## What needs to be done:
Copy out lines with the word "scene" from the material that follows.

## Dataset section:
———

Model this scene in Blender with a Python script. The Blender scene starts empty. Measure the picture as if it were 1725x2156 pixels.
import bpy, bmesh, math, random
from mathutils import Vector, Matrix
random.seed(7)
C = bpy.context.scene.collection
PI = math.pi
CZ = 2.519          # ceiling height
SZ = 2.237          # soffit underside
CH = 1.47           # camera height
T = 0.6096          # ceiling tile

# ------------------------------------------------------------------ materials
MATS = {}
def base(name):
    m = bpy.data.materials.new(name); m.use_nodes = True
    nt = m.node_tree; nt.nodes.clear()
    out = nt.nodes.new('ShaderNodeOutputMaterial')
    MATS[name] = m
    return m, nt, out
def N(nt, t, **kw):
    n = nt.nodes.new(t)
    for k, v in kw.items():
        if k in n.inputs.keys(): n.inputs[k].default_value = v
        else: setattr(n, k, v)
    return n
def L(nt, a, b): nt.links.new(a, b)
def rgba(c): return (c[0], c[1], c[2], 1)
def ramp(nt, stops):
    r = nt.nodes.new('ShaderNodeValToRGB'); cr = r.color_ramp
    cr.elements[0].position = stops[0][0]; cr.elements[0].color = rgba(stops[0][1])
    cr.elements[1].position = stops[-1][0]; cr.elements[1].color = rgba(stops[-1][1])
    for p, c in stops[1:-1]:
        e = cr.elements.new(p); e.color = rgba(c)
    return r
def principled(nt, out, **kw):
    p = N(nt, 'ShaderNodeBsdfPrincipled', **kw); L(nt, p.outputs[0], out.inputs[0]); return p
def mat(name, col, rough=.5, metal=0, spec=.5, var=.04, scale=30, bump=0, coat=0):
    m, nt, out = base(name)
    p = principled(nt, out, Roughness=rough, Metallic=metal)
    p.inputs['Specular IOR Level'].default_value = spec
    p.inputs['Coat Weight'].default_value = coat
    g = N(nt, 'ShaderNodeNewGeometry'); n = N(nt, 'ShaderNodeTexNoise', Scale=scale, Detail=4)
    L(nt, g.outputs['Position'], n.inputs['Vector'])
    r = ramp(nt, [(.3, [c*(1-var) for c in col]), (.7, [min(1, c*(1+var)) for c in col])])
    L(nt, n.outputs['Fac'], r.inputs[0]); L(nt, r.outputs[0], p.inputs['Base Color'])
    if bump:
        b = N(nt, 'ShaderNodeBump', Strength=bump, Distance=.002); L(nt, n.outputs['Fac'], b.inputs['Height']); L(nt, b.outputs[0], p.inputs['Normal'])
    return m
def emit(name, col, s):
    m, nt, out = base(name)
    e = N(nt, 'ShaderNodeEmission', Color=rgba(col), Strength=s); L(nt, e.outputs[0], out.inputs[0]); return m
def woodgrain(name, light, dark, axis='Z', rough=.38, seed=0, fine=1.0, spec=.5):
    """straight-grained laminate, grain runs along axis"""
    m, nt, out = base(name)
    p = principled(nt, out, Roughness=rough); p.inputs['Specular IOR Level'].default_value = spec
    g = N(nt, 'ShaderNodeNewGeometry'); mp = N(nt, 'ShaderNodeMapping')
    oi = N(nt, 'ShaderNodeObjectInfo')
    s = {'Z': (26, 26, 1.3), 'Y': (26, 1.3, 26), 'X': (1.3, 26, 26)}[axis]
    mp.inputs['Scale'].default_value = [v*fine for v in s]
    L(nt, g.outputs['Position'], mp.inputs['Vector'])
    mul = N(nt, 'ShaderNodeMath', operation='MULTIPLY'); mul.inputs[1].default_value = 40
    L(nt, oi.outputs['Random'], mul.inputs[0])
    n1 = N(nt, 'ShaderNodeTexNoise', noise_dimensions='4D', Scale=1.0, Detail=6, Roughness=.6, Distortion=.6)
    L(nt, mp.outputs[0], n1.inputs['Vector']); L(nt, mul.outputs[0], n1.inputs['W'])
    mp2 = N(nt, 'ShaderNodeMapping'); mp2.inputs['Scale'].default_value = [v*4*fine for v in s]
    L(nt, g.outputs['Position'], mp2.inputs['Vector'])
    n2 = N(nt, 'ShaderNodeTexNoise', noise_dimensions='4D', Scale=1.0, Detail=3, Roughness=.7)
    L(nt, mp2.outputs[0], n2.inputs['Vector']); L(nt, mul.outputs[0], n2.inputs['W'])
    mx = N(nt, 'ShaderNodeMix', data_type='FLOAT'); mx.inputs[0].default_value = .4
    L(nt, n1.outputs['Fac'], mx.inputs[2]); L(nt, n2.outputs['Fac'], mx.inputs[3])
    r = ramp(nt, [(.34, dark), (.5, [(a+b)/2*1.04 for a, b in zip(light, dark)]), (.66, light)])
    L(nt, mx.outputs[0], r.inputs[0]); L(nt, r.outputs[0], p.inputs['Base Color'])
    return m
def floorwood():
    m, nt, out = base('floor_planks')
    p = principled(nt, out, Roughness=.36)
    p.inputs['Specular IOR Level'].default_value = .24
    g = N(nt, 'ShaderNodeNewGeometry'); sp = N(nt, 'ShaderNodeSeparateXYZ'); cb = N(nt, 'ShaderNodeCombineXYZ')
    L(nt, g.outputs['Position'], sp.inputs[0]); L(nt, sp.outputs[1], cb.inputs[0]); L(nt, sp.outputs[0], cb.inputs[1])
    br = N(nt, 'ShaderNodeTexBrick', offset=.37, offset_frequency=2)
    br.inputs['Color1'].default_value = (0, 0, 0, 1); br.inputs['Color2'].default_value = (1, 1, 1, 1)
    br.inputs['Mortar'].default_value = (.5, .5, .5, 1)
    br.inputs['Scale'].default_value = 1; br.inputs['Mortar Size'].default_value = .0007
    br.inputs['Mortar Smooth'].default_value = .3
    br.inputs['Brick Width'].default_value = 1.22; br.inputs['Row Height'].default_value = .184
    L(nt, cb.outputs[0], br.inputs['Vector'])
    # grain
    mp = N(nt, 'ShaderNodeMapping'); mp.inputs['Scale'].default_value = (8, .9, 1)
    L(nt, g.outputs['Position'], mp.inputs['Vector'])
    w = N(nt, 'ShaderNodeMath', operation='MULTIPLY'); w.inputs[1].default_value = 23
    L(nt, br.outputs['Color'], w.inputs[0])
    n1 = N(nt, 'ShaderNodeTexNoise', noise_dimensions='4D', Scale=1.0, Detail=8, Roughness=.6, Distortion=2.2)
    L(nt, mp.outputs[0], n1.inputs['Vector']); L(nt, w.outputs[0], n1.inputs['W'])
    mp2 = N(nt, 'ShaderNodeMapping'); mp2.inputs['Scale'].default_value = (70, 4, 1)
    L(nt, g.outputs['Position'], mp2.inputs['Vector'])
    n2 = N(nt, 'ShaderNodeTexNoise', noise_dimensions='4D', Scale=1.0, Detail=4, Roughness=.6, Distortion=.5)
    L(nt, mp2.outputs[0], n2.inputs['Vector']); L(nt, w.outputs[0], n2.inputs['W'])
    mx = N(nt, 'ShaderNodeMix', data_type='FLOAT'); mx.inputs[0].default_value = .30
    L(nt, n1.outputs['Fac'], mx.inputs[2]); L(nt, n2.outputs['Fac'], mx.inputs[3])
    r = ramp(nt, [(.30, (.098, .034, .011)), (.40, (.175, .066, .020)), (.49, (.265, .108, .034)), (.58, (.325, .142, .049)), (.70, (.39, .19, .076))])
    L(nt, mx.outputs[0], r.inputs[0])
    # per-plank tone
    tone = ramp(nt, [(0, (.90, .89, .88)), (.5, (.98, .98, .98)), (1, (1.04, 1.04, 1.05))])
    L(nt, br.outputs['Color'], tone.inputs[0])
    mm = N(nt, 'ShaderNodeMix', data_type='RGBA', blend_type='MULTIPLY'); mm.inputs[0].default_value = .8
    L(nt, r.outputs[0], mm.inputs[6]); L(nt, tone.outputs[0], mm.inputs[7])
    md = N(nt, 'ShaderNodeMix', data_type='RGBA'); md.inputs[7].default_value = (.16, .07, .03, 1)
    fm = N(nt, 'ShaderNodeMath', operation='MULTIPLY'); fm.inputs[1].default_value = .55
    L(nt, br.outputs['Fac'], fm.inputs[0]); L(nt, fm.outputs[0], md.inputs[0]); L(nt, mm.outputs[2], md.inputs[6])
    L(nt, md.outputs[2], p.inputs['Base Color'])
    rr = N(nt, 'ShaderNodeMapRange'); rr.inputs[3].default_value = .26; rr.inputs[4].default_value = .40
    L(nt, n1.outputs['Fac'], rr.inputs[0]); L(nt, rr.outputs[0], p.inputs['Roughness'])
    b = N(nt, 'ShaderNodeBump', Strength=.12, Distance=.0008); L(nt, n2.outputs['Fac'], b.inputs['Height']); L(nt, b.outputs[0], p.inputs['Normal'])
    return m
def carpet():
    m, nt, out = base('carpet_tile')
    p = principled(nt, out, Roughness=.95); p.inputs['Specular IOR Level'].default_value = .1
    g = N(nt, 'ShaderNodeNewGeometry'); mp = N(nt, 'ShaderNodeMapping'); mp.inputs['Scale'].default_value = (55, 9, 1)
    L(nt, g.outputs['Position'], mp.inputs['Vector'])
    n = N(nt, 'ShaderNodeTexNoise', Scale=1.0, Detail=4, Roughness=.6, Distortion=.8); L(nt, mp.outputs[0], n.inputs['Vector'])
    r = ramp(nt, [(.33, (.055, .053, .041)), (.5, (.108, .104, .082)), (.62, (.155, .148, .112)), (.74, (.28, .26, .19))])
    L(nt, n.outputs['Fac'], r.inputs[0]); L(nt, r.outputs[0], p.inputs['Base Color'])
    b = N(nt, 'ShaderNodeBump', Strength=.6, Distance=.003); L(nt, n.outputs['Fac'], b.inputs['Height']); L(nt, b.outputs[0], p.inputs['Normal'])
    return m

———

## In response:
Model this scene in Blender with a Python script. The Blender scene starts empty. Measure the picture as if it were 1725x2156 pixels.
C = bpy.context.scene.collection